Eight Americans and several Afghans have been killed and more than a hundred soldiers wounded so far in the campaign. Officials said hundreds of Al Qaeda and Taliban fighters have been killed in the ground battle, believed to be the most aggressive since the Persian Gulf war. But the man targeted most heavily, terror mastermind Osama bin Laden, has eluded capture or death, military officials believe.
Myers said Sunday that U.S. officials believe bin Laden is alive and may be taking refuge in the eastern region of Afghanistan in a “very, very elaborate” system of caves and fortified hideouts. Or, Myers said, he might be traveling between Pakistan and Afghanistan.
Afghan commanders at the front lines say they are encouraging the Taliban and Arab guerrillas in the area to give up. Leaflets urging surrender have been dropped in the mountains.
“We should first try negotiations and a peaceful solution,” said Gul Haider, an Afghan commander waiting on a road outside Gardez to lead troops into the mountains. “Our Afghan brothers should come down and surrender.”
Haider had not broached the idea with the Americans, who are against any talks with the militant Muslims and terrorists.
Leaders of pro-Taliban villages that border the mountainous front warn that the battles could continue indefinitely if Americans and Afghans do not try to achieve peace.
“It is very hard to surround anyone completely in those mountains,” said Hafiz Ullah, the administrator of Zarmal, where residents have a clear view of the mountains being bombed. “I can’t see how the Americans can do well in those mountains.”
Dozens of Taliban backers living in anonymity in the valley below the fighting have taken up arms and rushed into the hills to join the Arab militants, Ullah said.
On the main road from Gardez to Kabul on Sunday, dozens of Afghan government soldiers sat and waited for orders.

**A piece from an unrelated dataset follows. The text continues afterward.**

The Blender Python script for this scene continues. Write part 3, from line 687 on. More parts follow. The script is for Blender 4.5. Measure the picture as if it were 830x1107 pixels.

They sprang to attention when American Chinook helicopters were spotted overhead and headed into the mountains.
Weary U.S. soldiers return
Weary and caked with mud, American soldiers jumped aboard the choppers. Later, at their base outside Kabul, they talked about their week of combat and how they tried to fight off the cold.
2nd Lt. Christopher Blaha, 24, of Great Neck, N.Y., dedicated his fighting to his best friend, Andrew Stergiopoulos, 23, who was killed Sept. 11 while working in the World Trade Center. Blaha scribbled Stergiopoulos’s name on the grenades he threw.
Sgt. Corey Daniel, a 23-year-old who commanded an eight-man forward observation unit, said resistance from Al Qaeda had waned over the last few days as they ran out of ammunition and wilted under non-stop bombing.
“They were in a panic at the end,” Daniel said.
There were conflicting reports from U.S commanders about how many American troops would redeploy and where they would go. But American military officials warned the enemy to be wary.
“If I were an Al Qaeda guy, I wouldn’t go out for a pizza,” Hilferty said. “Operation Anaconda is not over.”